4 Comentários para “Sobre Jim Jones, e como é difícil ouvir a inteligência”

  1. Sérgio, as palavras do Emir Nogueira foram proféticas, lembra? Decidida a greve, se não me engano na assembléia do Tuca, fomos para o reduto pós-fechamento de edição, de toda madrugada, o Bar do Alemão. Na minha mesa devíam estar nossos mais chegados, acho que você também. Este grevista acidental estava de costas para a porta de entrada. Súbito, sente um toque no ombro.
    Eram o Rodrigo e o Ruyzito Mesquita, com uma braçada de jornais. Coube justamente a mim pegar o pacote. Lá estavam vários exemplares do JT, com a manchete: Jornalistas de S. Paulo estão em greve. Foi mau!

  2. Anos mais tarde, o Sindicato já dominado pela seita, tinha um presidente totalmente focado na deposição do Collor e seu bando.
    Ele estava tão focado, mas tão focado na política partidária que ‘esqueceu’ do Estatuto e dar início ao processo de eleição, perdendo todos os prazos legais.
    O Sindicato andava tão abandonado pela classe que nem se ligou na safadeza. Não sei como resolveram o problema, mas se mantiveram no poder por muitos anos.

  3. SÉRGIO tem toda razào quando afirma; ‘A voz da lucidez não fala alto. E os ouvidos idiotas são bastante surdos’.

    O repórter Fausto Macedo, do Estado de S.Paulo, publicou em seu blog que a mulher do ex-tesoureiro do PT João Vaccari Neto, Giselda de Lima, possui renda mensal de R$ 300 mil. Sua renda é de R$ 3 mil por mês.

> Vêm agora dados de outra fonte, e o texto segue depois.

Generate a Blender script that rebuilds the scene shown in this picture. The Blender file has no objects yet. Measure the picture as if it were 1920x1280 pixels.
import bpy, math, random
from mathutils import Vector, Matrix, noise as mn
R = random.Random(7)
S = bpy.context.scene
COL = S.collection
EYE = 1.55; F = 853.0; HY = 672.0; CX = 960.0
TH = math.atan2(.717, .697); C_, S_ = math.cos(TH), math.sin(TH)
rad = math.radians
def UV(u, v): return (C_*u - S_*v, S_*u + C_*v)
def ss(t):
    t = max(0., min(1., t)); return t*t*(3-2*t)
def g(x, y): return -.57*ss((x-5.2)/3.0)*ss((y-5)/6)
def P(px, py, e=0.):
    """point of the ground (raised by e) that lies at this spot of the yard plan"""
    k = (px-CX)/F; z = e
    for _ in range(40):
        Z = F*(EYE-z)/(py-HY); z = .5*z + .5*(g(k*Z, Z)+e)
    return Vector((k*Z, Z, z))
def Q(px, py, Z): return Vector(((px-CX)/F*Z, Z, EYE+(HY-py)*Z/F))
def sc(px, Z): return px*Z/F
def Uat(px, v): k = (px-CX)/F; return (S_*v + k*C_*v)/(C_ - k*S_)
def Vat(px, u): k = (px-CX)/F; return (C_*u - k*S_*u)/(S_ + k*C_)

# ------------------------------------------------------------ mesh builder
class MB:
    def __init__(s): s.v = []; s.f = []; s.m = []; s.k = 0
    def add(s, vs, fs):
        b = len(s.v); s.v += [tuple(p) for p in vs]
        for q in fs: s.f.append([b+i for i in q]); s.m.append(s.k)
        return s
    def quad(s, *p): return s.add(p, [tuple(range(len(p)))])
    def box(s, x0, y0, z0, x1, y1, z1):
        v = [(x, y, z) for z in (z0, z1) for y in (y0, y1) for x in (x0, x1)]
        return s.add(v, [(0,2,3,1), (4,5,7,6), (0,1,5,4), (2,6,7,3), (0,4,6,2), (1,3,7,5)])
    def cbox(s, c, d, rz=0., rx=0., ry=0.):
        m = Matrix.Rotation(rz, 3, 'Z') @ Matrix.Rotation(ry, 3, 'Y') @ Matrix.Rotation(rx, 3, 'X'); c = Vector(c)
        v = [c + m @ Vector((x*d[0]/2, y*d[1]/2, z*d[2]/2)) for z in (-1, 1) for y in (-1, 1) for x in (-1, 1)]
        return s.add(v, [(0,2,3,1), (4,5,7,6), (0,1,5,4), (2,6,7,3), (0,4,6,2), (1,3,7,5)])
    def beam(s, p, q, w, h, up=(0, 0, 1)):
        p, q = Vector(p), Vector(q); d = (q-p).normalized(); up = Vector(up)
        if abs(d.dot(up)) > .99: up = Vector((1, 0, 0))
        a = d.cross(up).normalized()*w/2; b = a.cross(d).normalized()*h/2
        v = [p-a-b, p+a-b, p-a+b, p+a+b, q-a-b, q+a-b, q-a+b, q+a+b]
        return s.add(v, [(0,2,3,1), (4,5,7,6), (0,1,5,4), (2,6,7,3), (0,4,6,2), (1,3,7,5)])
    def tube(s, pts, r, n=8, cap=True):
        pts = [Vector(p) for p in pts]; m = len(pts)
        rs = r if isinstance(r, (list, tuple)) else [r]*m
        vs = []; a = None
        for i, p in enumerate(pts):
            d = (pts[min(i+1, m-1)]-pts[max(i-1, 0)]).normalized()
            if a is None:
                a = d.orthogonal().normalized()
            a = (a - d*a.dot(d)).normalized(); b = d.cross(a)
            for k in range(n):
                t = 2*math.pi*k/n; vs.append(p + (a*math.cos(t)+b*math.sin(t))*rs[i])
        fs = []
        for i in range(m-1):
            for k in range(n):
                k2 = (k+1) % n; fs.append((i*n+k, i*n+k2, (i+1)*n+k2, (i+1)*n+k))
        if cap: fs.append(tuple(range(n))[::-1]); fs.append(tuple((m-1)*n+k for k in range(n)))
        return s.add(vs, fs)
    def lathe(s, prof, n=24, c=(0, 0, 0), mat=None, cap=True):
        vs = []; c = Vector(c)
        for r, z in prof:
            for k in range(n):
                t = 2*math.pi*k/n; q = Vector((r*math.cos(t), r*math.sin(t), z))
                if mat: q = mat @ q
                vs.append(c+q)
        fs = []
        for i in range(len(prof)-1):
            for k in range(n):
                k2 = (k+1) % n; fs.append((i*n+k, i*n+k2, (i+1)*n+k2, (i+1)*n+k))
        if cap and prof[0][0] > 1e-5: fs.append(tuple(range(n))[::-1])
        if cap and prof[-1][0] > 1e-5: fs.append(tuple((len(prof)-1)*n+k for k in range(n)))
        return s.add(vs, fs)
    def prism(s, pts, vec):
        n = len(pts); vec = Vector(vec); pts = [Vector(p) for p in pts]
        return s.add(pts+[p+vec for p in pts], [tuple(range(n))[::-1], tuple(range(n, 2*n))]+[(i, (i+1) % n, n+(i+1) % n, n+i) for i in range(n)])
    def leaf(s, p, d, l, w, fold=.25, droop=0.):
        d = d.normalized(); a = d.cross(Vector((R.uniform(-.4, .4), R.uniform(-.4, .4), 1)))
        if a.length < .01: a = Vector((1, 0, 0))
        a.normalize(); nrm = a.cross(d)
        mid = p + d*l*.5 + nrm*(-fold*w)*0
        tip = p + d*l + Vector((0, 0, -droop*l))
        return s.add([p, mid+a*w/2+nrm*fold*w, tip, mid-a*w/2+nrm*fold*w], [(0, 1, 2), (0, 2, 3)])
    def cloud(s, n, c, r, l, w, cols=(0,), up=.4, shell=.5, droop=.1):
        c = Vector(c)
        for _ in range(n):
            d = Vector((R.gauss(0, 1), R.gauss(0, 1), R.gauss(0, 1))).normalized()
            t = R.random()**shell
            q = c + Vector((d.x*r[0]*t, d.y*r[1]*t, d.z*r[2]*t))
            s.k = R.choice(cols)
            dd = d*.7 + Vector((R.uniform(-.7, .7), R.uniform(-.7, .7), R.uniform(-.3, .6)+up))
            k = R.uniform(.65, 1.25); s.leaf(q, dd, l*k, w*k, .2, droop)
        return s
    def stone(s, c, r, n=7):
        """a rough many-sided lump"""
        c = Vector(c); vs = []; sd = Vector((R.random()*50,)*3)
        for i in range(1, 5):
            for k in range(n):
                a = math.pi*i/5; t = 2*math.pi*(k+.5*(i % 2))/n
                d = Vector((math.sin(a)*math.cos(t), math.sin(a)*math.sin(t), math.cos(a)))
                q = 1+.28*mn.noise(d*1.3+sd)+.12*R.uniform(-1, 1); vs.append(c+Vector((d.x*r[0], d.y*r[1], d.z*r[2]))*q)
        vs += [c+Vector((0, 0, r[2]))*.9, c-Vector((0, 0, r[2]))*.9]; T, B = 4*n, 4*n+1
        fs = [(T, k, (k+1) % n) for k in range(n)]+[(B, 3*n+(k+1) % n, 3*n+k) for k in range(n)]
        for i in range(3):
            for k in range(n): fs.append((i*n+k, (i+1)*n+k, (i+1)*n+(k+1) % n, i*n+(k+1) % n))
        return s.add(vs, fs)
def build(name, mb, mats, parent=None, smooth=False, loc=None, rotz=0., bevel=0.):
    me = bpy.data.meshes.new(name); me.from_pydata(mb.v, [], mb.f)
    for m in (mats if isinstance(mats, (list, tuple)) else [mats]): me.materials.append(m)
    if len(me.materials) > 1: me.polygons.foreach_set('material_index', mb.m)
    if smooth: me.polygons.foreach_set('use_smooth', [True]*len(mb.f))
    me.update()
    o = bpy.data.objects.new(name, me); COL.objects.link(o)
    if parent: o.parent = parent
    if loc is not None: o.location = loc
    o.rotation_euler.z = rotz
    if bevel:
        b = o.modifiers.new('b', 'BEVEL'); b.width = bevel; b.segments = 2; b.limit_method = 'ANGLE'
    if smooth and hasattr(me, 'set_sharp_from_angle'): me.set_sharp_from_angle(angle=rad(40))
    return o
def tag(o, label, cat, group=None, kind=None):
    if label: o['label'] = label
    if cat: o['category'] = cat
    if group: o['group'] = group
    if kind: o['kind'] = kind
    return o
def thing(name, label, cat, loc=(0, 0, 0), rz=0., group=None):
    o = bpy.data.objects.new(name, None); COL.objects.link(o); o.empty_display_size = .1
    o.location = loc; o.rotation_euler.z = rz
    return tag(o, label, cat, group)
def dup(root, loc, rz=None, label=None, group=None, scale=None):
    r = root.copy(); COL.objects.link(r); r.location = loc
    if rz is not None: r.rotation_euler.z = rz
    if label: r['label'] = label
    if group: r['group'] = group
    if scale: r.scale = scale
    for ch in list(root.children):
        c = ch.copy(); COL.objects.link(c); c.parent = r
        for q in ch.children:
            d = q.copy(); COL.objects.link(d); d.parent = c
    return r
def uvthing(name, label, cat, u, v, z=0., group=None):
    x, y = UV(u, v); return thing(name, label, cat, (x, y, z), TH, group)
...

    Uma informação como essa é fundamental para formar a opinião dos leitores sobre a inocência ou culpabilidade da pessoa que é objeto da notícia.

    Os jornalistas, nào a imprensa PIG, sào importantes para a formaçao de opiniào, o controle da mídia nào afetaria o trabalho de bons e verdadeiros jornalistas. Jim Jones é morto.

    FHC, o único grande estadista brasileiro vivo, um dos intelectuais mais lúcidos que já houve, diz que ainda não vê motivo suficiente para pedir o impeachment de Dilma Rousseff.

    FHC está tentando nos avisar, como é difícil ouvir a inteligência.